SECURITIES AND EXCHANGE COMMISSION
450 Fifth Street, N.W.
Washington, D.C.  20549

Ladies and Gentlemen:

                 I am the Executive Vice President, Law and Administration, and
General Counsel to Playboy Enterprises, Inc., a Delaware corporation (the
"Company"), and have acted as counsel to the Company in connection with the
issuance of up to 26,250 shares (the "Shares") of the Company's Class B Common
Stock, $.01 par value, issuable under the Company's 1995 Stock Incentive Plan
(the "Plan") pursuant to a Registration Statement on Form S-8, filed by the
Company with the Securities and Exchange Commission on June 27, 1995 (the
"Registration Statement").

                 I am familiar with the proceedings taken and to be taken by
the Company in connection with the authorization, issuance and sale of the
Shares, and for the purposes of this opinion, have assumed such proceedings
will be timely completed in the manner presently proposed.  In addition, I have
examined such documents and such questions of law and fact, including an
examination of originals or copies certified or otherwise identified to my
satisfaction of such documents, corporate records and instruments as I have
deemed necessary or appropriate for purposes of this opinion.

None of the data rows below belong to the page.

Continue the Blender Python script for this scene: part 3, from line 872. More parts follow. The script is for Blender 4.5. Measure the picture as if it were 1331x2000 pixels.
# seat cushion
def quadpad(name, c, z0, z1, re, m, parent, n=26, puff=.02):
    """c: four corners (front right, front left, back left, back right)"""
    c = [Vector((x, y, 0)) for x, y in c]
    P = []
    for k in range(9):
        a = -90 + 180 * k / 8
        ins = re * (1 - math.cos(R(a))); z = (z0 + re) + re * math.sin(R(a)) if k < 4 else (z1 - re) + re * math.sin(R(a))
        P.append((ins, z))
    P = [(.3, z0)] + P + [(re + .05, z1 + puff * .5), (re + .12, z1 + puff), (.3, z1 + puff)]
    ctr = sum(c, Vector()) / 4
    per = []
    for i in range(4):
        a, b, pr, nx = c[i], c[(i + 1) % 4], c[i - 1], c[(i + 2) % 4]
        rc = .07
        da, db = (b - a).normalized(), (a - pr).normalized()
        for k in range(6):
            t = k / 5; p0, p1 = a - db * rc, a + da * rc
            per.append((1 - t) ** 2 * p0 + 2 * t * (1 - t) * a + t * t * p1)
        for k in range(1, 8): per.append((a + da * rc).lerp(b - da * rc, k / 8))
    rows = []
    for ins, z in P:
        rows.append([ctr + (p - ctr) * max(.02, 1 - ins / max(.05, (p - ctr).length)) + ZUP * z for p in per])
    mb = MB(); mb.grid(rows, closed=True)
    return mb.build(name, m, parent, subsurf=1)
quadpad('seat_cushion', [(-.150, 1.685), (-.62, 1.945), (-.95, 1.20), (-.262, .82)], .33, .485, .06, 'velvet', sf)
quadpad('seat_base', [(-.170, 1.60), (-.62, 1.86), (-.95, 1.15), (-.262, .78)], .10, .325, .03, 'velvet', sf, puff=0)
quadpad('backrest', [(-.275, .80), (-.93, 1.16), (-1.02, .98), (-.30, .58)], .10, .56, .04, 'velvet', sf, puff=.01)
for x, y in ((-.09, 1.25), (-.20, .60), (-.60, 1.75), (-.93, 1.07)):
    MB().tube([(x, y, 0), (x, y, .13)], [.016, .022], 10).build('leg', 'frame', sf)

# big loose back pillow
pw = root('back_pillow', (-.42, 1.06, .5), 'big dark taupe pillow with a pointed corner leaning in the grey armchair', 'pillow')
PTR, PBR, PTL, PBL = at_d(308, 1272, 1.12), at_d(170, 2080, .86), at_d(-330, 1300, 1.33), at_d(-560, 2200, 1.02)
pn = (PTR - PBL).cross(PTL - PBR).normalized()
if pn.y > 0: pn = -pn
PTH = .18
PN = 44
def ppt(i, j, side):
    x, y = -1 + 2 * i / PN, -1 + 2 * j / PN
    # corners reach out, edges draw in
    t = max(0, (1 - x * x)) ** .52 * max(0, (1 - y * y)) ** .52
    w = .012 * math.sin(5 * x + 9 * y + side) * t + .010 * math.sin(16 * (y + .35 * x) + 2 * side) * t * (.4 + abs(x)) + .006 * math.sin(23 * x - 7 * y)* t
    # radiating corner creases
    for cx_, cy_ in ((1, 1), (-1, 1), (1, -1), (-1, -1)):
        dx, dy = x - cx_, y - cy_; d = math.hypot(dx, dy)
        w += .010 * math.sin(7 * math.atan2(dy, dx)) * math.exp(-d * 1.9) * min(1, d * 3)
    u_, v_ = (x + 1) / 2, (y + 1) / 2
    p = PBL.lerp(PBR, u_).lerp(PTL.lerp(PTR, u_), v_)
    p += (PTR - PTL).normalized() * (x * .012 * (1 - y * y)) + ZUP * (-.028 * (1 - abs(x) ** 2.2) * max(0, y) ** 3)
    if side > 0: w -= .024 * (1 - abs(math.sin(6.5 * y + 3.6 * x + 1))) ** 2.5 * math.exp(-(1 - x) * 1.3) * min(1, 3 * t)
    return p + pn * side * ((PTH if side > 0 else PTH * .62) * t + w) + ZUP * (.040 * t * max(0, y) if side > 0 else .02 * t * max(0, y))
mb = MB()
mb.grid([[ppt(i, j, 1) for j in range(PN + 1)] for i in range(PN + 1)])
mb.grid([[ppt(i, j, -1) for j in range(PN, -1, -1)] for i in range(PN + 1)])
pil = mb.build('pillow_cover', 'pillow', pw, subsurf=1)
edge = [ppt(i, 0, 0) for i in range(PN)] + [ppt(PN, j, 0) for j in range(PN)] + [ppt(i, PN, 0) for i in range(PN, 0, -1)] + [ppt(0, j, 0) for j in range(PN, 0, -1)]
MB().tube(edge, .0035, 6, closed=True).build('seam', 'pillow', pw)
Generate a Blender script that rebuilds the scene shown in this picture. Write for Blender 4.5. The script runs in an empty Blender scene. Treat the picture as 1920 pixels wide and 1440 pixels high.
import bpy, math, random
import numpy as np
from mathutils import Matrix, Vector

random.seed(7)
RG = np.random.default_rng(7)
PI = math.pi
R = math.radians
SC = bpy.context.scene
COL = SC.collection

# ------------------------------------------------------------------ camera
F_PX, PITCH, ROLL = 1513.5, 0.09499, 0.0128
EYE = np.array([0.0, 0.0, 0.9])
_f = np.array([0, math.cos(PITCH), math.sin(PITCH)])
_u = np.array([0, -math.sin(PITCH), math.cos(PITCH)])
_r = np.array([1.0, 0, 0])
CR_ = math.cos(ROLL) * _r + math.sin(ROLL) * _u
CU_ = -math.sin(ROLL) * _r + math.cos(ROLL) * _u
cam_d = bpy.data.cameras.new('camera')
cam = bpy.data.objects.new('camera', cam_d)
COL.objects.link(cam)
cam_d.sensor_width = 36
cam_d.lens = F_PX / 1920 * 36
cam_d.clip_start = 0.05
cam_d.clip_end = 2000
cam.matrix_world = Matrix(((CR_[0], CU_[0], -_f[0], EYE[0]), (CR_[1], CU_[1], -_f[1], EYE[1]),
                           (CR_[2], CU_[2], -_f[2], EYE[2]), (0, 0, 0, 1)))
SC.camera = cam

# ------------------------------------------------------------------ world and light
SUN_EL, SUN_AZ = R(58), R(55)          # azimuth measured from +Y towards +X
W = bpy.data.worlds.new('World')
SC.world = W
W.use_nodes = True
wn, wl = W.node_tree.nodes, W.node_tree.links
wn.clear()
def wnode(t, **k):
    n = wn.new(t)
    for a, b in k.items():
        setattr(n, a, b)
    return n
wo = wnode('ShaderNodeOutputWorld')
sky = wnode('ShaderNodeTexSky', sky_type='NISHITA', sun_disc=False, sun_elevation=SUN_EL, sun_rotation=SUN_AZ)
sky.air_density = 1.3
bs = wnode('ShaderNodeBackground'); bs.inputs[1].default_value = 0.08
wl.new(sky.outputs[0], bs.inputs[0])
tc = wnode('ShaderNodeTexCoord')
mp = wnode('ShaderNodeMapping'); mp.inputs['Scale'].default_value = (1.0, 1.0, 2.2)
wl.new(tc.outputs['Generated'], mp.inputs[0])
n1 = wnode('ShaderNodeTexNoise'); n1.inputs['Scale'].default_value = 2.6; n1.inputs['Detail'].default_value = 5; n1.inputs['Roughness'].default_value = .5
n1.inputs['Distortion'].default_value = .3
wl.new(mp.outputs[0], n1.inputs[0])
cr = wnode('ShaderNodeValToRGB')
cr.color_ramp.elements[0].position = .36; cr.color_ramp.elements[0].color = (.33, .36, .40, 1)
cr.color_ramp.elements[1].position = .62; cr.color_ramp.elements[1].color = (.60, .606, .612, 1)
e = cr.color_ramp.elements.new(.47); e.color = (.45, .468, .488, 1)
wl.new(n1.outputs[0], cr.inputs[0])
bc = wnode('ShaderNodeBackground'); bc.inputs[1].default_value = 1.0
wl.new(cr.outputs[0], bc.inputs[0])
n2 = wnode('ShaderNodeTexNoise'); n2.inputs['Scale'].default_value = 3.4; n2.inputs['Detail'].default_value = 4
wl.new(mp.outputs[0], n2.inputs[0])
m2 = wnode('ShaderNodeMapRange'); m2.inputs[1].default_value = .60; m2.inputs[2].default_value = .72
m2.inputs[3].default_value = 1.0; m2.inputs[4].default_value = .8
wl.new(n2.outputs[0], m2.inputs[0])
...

                 Based on the foregoing, it is my opinion that the Shares to be
issued or sold pursuant to the Plan have been duly authorized, and that such
stock, when issued or sold in accordance with the terms thereof, will be
validly issued, fully paid and nonassessable.

                 I hereby consent to the filing of this opinion as an exhibit
to the Registration Statement and I further consent to the use of my name under
the heading "Legal Matters" in the Prospectus which is part of the Registration
Statement.

                                                         Respectfully submitted,



                                                            Howard Shapiro, Esq.